Action for damages. Columbus City Court. Before Judge Smith.
James H. Fort, for appellant.
Kelly, Champion Henson, John W. Denney, J. Norman Pease, Ray Allison, S.E. Kelly, for appellee.
Plaintiff brought this suit to recover for injuries sustained when she slipped and fell on a bean shell on the floor of defendant's grocery store. On trial of the case the court directed a verdict for defendant. In resisting this appeal defendant's only contention is that there was no evidence showing that the bean shell had been on the floor a sufficient length of time to charge defendant with knowledge of its presence. See generally: Brown v. S. H. Kress Co., 66 Ga. App. 242 ( 17 S.E.2d 758); Rogers v. Ranew, 108 Ga. App. 406, 408 ( 133 S.E.2d 410); Sharpton v. Great A. P. Tea Co., 112 Ga. App. 283, 285 ( 145 S.E.2d 101); Banks v. Colonial Stores, Inc., 117 Ga. App. 581, 584 ( 161 S.E.2d 366). We disagree. Both plaintiff and her daughter testified that defendant's produce manager stated immediately after the injury occurred that the store was having a special sale on beans, that he had had a problem keeping them off the floor and that he bet he had swept the floor forty times that day. The testimony of the produce manager was generally consistent with that of plaintiff and her daughter.
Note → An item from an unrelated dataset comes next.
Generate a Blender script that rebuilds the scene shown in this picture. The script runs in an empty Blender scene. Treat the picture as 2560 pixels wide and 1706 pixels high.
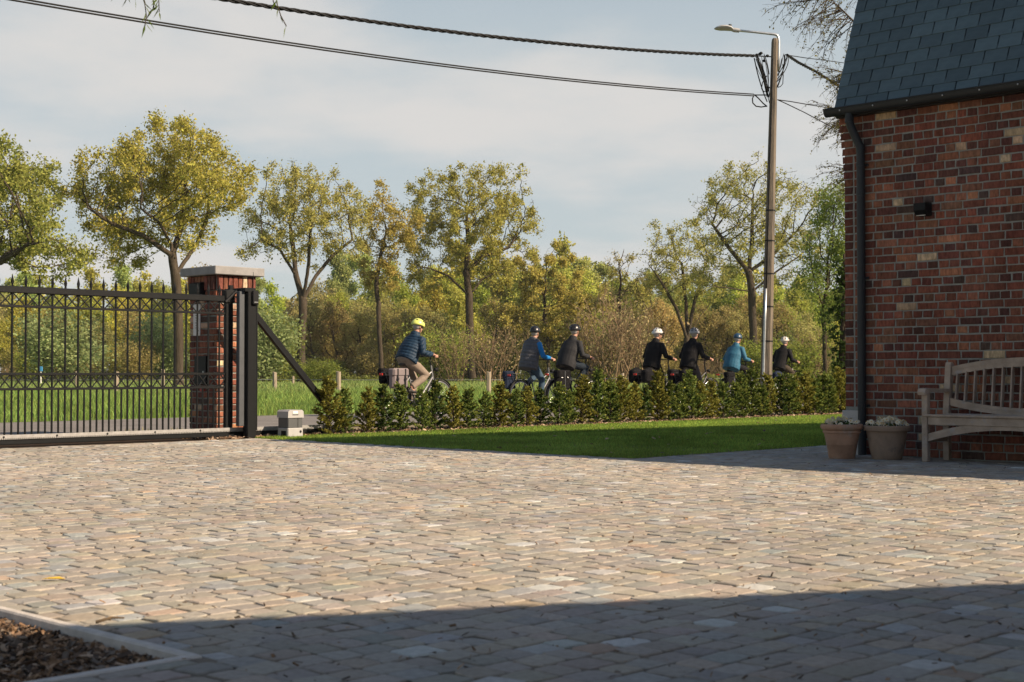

Construed most favorably to plaintiff, it showed that he had swept the floor many times during the day because of a constant problem with beans falling on the floor. This evidence presented a jury question on the issue of defendant's knowledge of the dangerous condition of the floor in the area of the produce counter.
Judgment reversed. Hall and Quillian, JJ., concur.